■ TASK DETAILS:
With pictures left out, retype the lines from the start of the records through the one that contains "return float(H(x, y))".
::::::
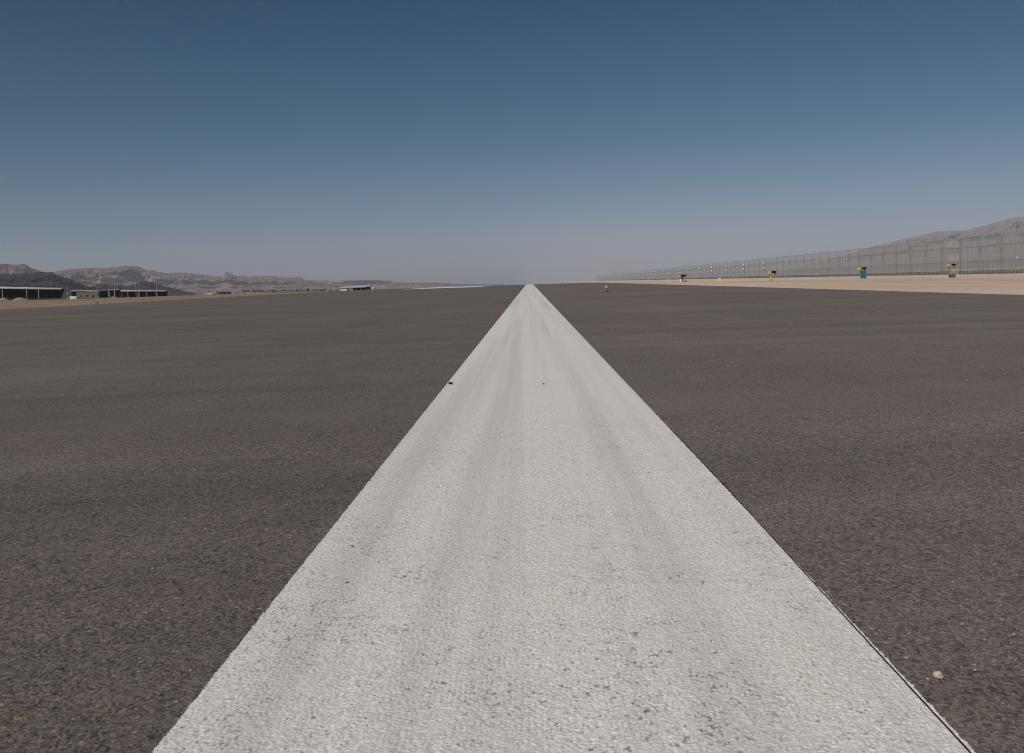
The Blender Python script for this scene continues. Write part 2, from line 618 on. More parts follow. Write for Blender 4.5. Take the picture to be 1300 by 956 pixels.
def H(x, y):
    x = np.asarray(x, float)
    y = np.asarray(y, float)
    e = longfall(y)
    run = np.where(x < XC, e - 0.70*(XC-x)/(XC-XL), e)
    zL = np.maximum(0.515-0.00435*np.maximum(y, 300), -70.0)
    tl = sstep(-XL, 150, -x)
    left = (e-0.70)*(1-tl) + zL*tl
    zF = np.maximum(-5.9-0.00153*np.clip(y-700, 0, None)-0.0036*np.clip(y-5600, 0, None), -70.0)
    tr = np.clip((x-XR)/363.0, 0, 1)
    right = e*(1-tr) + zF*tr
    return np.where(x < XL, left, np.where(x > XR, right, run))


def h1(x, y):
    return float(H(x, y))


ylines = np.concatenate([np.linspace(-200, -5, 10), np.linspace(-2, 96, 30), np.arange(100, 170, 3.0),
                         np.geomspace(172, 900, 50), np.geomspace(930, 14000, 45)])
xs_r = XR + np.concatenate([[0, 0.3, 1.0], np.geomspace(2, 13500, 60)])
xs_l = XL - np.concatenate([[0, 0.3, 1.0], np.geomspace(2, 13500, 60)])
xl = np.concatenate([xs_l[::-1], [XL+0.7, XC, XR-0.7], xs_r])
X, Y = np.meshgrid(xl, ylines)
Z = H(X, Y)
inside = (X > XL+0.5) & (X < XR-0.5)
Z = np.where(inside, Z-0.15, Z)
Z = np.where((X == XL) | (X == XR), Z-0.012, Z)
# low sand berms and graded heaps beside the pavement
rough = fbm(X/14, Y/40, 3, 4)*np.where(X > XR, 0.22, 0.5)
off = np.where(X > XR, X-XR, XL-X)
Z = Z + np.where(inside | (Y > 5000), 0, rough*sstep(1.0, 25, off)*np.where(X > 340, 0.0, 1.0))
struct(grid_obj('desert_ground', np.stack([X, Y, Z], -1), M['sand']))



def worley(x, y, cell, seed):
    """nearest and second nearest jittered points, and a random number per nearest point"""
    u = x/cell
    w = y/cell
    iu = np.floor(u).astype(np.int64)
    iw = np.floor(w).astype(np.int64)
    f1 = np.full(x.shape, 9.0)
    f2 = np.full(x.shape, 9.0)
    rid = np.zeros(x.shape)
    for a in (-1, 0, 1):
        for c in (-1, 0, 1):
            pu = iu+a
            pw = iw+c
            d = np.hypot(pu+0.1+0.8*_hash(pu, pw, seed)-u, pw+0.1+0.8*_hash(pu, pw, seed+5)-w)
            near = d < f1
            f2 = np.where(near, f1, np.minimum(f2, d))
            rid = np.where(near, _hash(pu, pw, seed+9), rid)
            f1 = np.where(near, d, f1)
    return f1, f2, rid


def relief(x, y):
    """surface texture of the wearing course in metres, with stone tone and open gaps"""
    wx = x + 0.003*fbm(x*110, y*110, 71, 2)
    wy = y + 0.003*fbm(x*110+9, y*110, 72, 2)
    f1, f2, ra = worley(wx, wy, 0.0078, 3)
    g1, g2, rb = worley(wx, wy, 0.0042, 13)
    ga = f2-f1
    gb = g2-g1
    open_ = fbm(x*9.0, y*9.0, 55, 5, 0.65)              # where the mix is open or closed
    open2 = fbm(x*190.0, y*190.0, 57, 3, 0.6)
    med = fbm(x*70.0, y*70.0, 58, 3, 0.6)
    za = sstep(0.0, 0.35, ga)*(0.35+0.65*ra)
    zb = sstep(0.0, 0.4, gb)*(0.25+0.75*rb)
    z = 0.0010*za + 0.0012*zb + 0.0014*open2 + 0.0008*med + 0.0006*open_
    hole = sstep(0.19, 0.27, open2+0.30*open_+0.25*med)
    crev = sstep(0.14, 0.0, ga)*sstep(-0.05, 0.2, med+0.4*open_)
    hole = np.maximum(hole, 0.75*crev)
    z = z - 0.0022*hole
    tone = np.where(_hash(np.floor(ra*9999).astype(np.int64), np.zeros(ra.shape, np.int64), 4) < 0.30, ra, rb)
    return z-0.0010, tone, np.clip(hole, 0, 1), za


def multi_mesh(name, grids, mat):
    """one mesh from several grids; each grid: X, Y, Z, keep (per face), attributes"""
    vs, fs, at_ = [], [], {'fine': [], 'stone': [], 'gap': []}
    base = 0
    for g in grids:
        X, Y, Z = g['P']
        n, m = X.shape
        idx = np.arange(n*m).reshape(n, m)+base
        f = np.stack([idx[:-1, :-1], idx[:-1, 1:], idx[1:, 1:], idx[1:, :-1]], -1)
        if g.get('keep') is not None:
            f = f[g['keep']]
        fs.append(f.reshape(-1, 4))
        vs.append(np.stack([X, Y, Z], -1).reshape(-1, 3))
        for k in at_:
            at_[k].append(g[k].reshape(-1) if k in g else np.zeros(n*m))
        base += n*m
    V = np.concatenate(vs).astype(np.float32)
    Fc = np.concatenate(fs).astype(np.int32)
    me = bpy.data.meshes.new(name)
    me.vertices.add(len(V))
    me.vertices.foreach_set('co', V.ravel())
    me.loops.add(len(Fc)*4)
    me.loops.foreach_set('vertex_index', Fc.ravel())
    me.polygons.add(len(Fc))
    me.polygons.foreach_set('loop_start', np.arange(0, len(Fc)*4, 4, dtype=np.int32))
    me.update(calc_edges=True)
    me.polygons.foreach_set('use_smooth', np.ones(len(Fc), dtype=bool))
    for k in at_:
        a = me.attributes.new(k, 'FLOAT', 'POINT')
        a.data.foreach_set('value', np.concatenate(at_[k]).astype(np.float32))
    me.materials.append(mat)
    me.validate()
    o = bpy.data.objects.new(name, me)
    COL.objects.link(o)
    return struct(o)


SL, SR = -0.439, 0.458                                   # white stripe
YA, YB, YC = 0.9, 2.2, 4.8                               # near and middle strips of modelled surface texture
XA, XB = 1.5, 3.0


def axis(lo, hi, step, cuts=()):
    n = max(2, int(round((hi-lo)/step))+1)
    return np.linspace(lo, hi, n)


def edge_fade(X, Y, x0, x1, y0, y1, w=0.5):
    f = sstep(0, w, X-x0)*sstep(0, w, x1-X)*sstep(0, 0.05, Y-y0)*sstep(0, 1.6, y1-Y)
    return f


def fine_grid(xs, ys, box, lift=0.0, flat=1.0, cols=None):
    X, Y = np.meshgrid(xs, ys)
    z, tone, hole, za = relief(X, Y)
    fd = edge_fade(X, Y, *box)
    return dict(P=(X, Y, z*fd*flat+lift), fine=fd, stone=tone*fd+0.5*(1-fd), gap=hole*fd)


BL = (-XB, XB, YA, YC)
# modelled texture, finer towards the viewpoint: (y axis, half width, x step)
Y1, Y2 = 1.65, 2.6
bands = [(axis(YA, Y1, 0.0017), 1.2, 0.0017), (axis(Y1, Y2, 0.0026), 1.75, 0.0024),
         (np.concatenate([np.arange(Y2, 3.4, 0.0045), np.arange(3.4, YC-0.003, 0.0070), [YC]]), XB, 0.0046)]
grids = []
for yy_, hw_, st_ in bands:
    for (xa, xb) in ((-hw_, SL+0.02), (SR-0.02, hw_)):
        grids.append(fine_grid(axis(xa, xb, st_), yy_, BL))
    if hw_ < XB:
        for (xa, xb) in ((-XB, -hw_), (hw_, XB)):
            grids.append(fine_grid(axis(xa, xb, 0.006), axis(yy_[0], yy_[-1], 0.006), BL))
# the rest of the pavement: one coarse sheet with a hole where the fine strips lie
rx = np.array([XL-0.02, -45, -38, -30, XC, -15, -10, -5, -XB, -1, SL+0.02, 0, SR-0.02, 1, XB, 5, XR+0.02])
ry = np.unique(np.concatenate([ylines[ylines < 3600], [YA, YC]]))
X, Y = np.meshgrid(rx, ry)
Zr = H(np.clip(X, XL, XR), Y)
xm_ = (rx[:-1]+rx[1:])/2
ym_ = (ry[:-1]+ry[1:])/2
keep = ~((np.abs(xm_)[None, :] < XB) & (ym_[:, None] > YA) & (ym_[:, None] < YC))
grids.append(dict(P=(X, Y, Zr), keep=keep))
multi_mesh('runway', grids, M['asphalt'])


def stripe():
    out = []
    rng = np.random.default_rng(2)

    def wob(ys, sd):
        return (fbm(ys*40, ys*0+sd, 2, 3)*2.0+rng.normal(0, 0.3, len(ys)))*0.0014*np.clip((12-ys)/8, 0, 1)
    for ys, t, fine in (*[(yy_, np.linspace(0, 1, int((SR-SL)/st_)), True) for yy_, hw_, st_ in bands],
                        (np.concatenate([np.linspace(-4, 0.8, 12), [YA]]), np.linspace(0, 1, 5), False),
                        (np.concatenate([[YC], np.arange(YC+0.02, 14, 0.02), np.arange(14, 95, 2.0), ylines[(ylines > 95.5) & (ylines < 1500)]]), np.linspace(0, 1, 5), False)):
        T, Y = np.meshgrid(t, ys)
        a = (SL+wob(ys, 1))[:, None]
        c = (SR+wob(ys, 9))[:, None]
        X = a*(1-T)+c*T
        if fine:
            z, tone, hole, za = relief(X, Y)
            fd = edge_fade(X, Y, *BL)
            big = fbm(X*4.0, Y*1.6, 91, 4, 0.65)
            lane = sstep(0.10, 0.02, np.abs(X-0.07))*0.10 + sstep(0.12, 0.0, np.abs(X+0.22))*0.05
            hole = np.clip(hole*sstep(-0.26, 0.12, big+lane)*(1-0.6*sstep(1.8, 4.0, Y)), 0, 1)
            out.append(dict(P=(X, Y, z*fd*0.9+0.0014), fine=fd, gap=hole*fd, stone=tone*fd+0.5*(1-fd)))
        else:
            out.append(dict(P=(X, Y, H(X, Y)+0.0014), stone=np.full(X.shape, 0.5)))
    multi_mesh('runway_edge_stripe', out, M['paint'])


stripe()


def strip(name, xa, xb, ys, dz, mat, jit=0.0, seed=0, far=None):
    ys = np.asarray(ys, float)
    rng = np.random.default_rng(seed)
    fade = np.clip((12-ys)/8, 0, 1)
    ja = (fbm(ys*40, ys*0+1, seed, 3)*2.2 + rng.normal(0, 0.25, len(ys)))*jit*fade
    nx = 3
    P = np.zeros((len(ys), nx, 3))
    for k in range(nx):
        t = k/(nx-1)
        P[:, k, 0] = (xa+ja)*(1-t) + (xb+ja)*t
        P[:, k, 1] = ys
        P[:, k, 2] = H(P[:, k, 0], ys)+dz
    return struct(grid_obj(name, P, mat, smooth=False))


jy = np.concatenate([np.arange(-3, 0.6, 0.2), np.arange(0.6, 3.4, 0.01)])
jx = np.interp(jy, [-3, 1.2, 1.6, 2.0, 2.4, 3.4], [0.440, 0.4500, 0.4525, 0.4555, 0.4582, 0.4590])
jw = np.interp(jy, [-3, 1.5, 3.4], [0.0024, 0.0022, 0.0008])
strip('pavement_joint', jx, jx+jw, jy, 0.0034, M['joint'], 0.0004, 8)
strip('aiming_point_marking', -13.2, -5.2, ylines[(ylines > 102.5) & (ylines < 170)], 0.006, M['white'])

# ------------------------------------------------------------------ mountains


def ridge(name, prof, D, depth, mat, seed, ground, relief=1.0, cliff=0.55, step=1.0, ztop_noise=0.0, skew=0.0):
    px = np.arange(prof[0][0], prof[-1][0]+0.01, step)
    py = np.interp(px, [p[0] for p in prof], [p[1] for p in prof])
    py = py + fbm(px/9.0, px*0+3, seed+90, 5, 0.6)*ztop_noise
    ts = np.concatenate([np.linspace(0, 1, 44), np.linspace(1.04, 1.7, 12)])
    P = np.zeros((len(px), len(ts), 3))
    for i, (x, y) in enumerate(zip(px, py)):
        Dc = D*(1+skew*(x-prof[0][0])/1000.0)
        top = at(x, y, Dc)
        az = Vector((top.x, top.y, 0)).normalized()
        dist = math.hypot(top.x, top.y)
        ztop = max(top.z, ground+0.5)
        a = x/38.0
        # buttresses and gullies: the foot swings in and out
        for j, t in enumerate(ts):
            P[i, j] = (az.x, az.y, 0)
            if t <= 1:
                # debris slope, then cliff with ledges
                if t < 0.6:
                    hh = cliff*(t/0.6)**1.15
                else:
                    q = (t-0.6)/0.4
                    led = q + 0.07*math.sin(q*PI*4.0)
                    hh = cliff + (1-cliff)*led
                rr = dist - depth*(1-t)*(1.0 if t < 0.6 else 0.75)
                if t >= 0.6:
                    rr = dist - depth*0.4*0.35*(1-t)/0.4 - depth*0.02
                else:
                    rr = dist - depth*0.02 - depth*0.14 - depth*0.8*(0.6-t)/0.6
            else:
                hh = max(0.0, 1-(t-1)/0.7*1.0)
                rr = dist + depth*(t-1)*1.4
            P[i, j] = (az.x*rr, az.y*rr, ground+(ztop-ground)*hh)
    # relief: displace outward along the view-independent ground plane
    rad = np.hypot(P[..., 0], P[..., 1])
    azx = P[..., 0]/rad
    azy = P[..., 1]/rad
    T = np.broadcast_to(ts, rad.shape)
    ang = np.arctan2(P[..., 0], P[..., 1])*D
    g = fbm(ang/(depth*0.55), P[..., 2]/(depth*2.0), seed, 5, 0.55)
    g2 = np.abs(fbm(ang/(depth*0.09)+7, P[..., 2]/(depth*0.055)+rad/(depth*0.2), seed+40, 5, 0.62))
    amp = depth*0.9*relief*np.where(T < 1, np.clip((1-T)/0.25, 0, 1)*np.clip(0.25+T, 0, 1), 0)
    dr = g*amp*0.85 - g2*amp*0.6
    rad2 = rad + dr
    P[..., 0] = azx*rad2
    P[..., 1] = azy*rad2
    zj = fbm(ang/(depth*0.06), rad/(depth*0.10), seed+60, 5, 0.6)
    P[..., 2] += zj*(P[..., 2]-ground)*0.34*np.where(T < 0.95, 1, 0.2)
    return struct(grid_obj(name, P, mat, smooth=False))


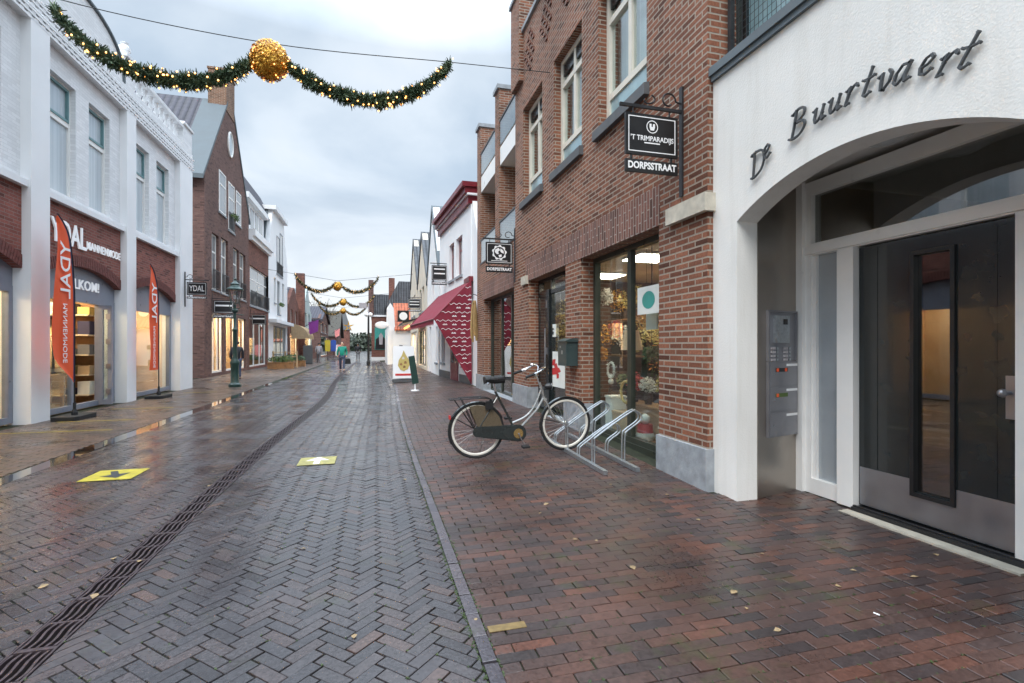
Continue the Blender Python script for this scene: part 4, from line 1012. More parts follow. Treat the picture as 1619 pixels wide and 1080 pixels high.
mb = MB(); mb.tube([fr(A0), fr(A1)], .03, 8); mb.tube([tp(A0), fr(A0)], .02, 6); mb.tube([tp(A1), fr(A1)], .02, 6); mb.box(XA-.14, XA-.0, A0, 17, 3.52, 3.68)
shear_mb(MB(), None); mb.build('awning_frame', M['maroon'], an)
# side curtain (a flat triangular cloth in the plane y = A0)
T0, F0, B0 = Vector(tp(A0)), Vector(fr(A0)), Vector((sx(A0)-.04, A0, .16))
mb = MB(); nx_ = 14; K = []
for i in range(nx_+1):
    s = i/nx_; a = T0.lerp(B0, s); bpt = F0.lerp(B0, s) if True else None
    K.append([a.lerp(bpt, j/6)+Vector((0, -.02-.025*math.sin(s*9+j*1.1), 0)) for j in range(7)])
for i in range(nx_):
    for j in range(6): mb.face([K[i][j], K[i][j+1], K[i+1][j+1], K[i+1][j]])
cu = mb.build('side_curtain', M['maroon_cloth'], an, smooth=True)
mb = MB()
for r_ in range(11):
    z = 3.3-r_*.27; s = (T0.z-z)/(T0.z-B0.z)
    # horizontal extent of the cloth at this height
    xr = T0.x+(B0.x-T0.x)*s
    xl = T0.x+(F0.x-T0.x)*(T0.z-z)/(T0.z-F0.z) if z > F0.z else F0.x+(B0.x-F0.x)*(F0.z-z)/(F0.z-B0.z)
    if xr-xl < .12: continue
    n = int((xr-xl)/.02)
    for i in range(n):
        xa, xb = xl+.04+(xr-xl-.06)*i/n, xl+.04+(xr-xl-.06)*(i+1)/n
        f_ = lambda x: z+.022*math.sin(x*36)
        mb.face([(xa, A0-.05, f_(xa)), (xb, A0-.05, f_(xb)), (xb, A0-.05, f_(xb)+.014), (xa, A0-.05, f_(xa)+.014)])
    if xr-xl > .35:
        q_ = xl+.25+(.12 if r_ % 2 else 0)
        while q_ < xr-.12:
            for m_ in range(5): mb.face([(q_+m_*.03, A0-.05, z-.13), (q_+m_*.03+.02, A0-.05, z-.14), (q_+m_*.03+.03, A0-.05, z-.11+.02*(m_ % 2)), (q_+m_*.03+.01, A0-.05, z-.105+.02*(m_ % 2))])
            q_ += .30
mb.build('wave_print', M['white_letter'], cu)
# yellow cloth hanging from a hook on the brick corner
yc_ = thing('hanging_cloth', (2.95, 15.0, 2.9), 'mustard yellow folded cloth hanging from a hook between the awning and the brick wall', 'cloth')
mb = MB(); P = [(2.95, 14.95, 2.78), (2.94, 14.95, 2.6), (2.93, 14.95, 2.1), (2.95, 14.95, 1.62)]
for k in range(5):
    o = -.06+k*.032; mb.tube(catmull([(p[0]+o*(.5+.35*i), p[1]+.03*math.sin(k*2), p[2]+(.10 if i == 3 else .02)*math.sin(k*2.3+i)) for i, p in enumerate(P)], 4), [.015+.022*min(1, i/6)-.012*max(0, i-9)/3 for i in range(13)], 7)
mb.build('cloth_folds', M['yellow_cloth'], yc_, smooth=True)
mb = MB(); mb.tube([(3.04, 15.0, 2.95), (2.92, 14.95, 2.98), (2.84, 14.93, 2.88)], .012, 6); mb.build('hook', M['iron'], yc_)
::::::
■ COMPLETE OUTPUT:
The Blender Python script for this scene continues. Write part 2, from line 618 on. More parts follow. Write for Blender 4.5. Take the picture to be 1300 by 956 pixels.
def H(x, y):
    x = np.asarray(x, float)
    y = np.asarray(y, float)
    e = longfall(y)
    run = np.where(x < XC, e - 0.70*(XC-x)/(XC-XL), e)
    zL = np.maximum(0.515-0.00435*np.maximum(y, 300), -70.0)
    tl = sstep(-XL, 150, -x)
    left = (e-0.70)*(1-tl) + zL*tl
    zF = np.maximum(-5.9-0.00153*np.clip(y-700, 0, None)-0.0036*np.clip(y-5600, 0, None), -70.0)
    tr = np.clip((x-XR)/363.0, 0, 1)
    right = e*(1-tr) + zF*tr
    return np.where(x < XL, left, np.where(x > XR, right, run))


def h1(x, y):
    return float(H(x, y))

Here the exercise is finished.